BY SHOWING its true face Hamas is sabotaging its own public relations campaign. For example, the Washington Post and New York Times, which have tried desperately at times in editorials to find some way to declare Hamas moderate, condemned it.

In the Post's words, "Hamas chose to side with the suicide bombers" and "put [itself] on record as an outlaw." The only way the Times could salvage its world view was to call the behavior of Hamas "not just immoral, but stupid as well," because it delayed the creation of a Palestinian state.

It has to be understood, however, that Hamas's goal is not to raise Palestinian living standards or create an independent state, but to fulfill the kind of program presented by Zahar. Even the Europeans have had to acknowledge this reality far more than might have been expected.

With the exception of a small grant promised by Russia, no European state is funding the PA. Japan has also cut off aid.

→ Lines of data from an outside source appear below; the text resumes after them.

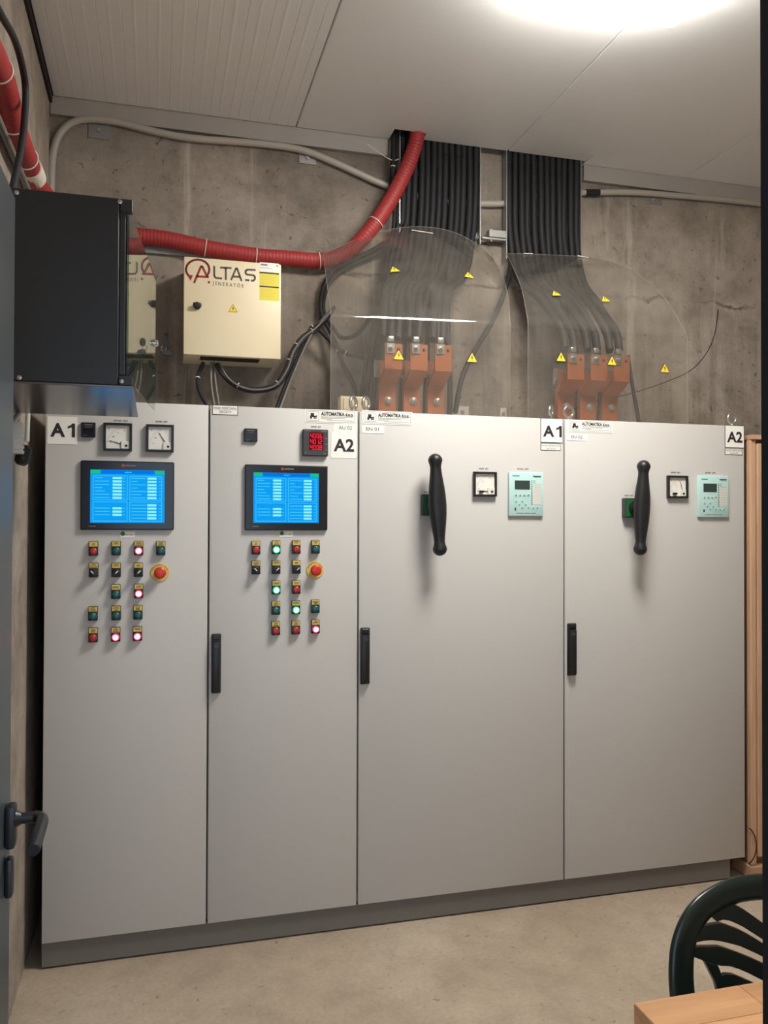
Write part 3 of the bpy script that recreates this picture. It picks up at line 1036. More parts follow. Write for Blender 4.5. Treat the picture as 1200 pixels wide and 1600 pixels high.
# rotary breaker handles
def rotary(parent, base_px, tilt, hy=-.082):
    x0, x1, z0, z1 = rect(*base_px)
    cx, cz = (x0 + x1) / 2, (z0 + z1) / 2
    b = MB().box(x0, x1, -.03, 0, z0, z1, .003).build('rotary_base', M['darkgrey'], parent)
    b['label'] = 'green and grey base plate of the rotary grip'
    MB().box(x0 + .006, x1 - .006, -.0315, -.03, z0 + .006, z1 - .006, .001).build('green_plate', M['green'], b)
    MB().lathe((cx, -.0315, cz), (0, -1, 0), [(0, .034), (.01, .033), (.012, .026), (.04, .024)], 28).build('shaft', M['black'], b, 40)
    ax = Vector((math.sin(tilt), 0, math.cos(tilt)))
    L = .208
    prof = []
    R = .0295
    c_ = L - R
    for k in range(9):
        a = PI / 2 * k / 8
        prof.append((-c_ - R * math.cos(a), R * math.sin(a), 1.0))
    prof.append((-c_ + R * .55, R * .83, .95))
    prof.append((-c_ + R * .95, .0225, .9))
    for k in range(1, 16):
        t = -1 + 2 * k / 16
        r = .0225 + ((.0375 - .0225)) * (math.cos(t * PI / 2) ** 1.3)
        prof.append((t * (c_ - R * .95), r, .72 + .18 * abs(t)))
    prof.append((c_ - R * .95, .0225, .9))
    prof.append((c_ - R * .55, R * .83, .95))
    for k in range(8, -1, -1):
        a = PI / 2 * k / 8
        prof.append((c_ + R * math.cos(a), R * math.sin(a), 1.0))
    nx = Vector((math.cos(tilt), 0, -math.sin(tilt)))
    g = MB().lathe((cx, hy, cz), ax, prof, 28, n1=nx).build('rotary_grip', M['black'], parent, 60)
    g['label'] = 'long black double-ended grip with ball ends'
    MB().box(cx + .008, cx + .0115, hy - .0262, hy - .022, cz - .008, cz + .006, .0005).build('set_screw_slot', M['ink'], g)


rotary(C3, (657, 772.5, 690, 806), -.058)
rotary(C4, (971, 778.5, 1002.5, 809), .048)


# protection relays (pale cyan front panels)
def protection(parent, px):
    x0, x1, z0, z1 = rect(*px)
    w, h = x1 - x0, z1 - z0
    b = MB().box(x0, x1, -.012, 0, z0, z1, .004, 2).build('protection_relay', M['cyan'], parent, 30)
    b['label'] = 'pale cyan relay panel with dark display'
    Y = -.012
    X = lambda u: x0 + u * w
    Z = lambda v: z1 - v * h
    MB().box(X(.165), X(.60), Y - .001, Y, Z(.395), Z(.19), .0005).build('display', M['lcd'], b)
    hbars(b, [(X(.10), X(.30), Z(.10), Z(.075))], Y, M['tealink'], 'maker_name')
    rows = [(X(.69), X(.92), Z(.10), Z(.08)), (X(.72), X(.92), Z(.12), Z(.112))]
    rows += [(X(.22), X(.42), Z(.94), Z(.93)), (X(.44), X(.62), Z(.94), Z(.93)), (X(.64), X(.78), Z(.94), Z(.93))]
    rows += [(X(.70), X(.76), Z(.20), Z(.19)), (X(.70), X(.76), Z(.245), Z(.235))]
    hbars(b, rows, Y, M['ink'])
    MB().box(X(.70), X(.92), Y - .0004, Y, Z(.735), Z(.265)).build('label_strip', M['offwhite'], b)
    hbars(b, [(X(.71), X(.91), Z(.27 + .041 * k) - .0009, Z(.27 + .041 * k)) for k in range(12)], Y - .0004, M['greyink'], 'label_lines')
    mb = MB()
    for k in range(14):
        c = Vector((X(.655), Y, Z(.195 + .041 * k)))
        mb.cyl(c, c + Vector((0, -.001, 0)), .0022, n=8)
    mb.build('indicator_lamps', M['ink'], b)['kind'] = 'stuff'
    for u, v in ((.20, .53), (.32, .53), (.44, .53), (.56, .52), (.20, .67), (.38, .67), (.29, .745), (.48, .745), (.38, .81), (.56, .81), (.70, .815), (.82, .815)):
        k_ = MB().box(X(u) - .007, X(u) + .007, Y - .0012, Y, Z(v) - .0055, Z(v) + .0055, .001).build('key', M['cyan'], b)
        hbars(k_, [(X(u) - .0035, X(u) + .0035, Z(v) - .003, Z(v) + .003)], Y - .0012, M['tealink'] if v > .6 else M['greyink'], 'key_symbol')
    MB().box(X(.165), X(.20), Y - .0006, Y, Z(.875), Z(.81)).build('service_port', M['ink'], b)


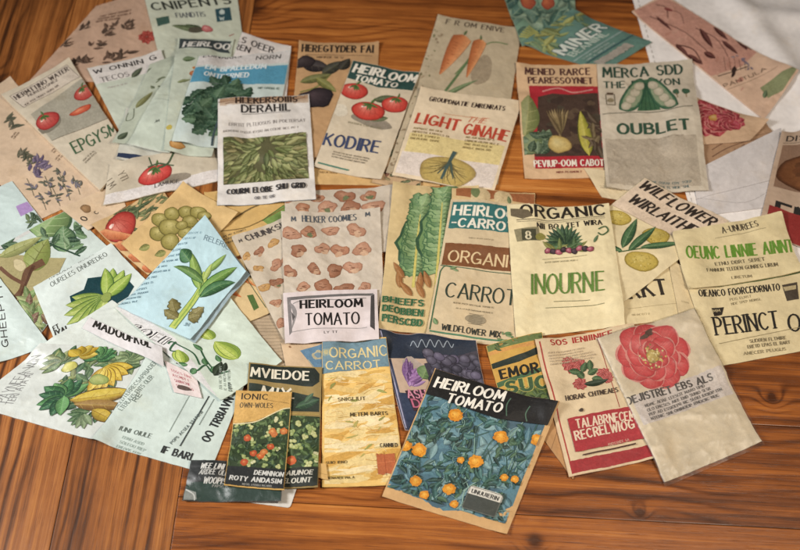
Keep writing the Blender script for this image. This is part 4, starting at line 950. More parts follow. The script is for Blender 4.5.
pk = P('dark edged sleeve packet with a brown loaf picture, cut by the right edge', [(782, 131), (852, 128), (850, 268), (759, 226)], '#b39c88', mat='gloss', puff=1.4, wr=.2, crease=[(4, 0, 4, 100, .8, 1.2)])
pk.t('DISARE', 10, 10, 9, '#2f2926', w=60, wt=.22, name='heading_lettering'); pk.rule(6, 12, 100, 12, .8, '#4a3c34')
a = pk.part('loaf_illustration').clip(6, 14, 100, 57); a.rect(6, 14, 100, 57, '#8a6c58'); a.blob(62, 42, 58, 34, '#6f4428', '#80522f', '#4a2c1a', irr=.1, n=28); a.wash(30, 26, 100, 56, 30, 9, ['#5f3a22', '#7a4c2c', '#6a4026'], ry=.6)
pk.t('EN', *pk.q(777, 214), 24, '#2a2725', w=40, wt=.24); pk.sm(*pk.q(780, 221), 60, 1, 2.4, '#5a4c42'); pk.band(6, 76, 100, 100, '#8f2f2c', 'red_band')
pk.finish()

# ---- middle row
pk = P('biscuit coloured packet with brown mushrooms, rearmost of the three mushroom packets', [(285, 189), (397, 184), (398, 250), (284, 252)], '#b9ae9f', wr=.35)
def mushrooms(pk, rows, n, u0=8, du=0., cols=('#a87458', '#98664c', '#b28268'), seed=3):
    a = pk.part('mushroom_illustration'); rr = random.Random(seed)
    for j, v in enumerate(rows):
        for i in range(n):
            u = u0 + (i + (.4 if j % 2 else 0)) * (94 - u0) / n + du * v + rr.uniform(-3, 3); vv = v + rr.uniform(-1.5, 1.5); k = rr.uniform(.8, 1.25); c = rr.choice(cols)
            a.blob(u, vv, 8.4 * k, 6.8 * k, c, mixc(c, '#e6c8ae', .25), mixc(c, '#5a3422', .42), irr=.17, rot=rr.uniform(-30, 30), n=16)
            if rr.random() < .5: a.blob(u + rr.uniform(-3, 3), vv + 3.2 * k, 3.6 * k, 3.2 * k, mixc(c, '#d9c0a0', .5), irr=.15)
            for q in range(5): x_, y_ = u + rr.uniform(-4, 4) * k, vv + rr.uniform(-2, 2.4) * k; a.stroke([(x_ - 1.6, y_), (x_ + 1.6, y_ + rr.uniform(-.7, .7))], .7, mixc(c, '#4a2818', .55))
            if rr.random() < .2: a.blob(u + 1, vv + 3 * k, 3, 2.4, '#6a7350', irr=.2)
    return a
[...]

While Hamas has been trying to raise money, the effort has been a miserable failure so far. Only about $100 million has been pledged by Qatar and Iran. That's not $100 million a month, mind you, but the total, enough to fund only about three weeks' payroll for the PA.

Undoubtedly there will be more money, raised with official support in Saudi Arabia, for example, but the international Muslim support for the Hamas regime has not been impressive and Arab banks are said to be reluctant to handle PA business lest they face American retaliation.

IN TERMS of domestic Palestinian politics, tensions between Hamas and Fatah are rising. The Hamas regime can avoid problems pretty easily on this front, but the price will be doing very little. For instance, it cannot fire any of the estimated 60,000 employees of the security forces since they are virtually all Fatah supporters. The same applies to the media and all other institutions the PA controls, which in some cases have been grabbed by Fatah and PA leader Mahmoud Abbas despite the complaints of the Hamas-dominated parliament.

This is part of the logic of Abu Samhadana's appointment. His group seems to be a coalition of Hamas and Fatah gunmen, and it is no doubt hoped that he will persuade the latter to accept Hamas leadership. That ploy will not work, though.

In addition, Hamas can pretend to be a non-terrorist group observing a cease-fire while financing and helping both the Committees and Islamic Jihad to carry out terrorist attacks.

It would be nice to say no one would be stupid enough to fall for this type of transparent trick. There are still plenty of Western politicians and intellectuals who belie that hope, but far less - and certainly far fewer national leaders - than there might be had Hamas taken lessons from Yasser Arafat on the cultivation of useful idiots.

We already knew there was little likelihood of Hamas changing its ways. Now we know it is not very good at even appearing to moderate.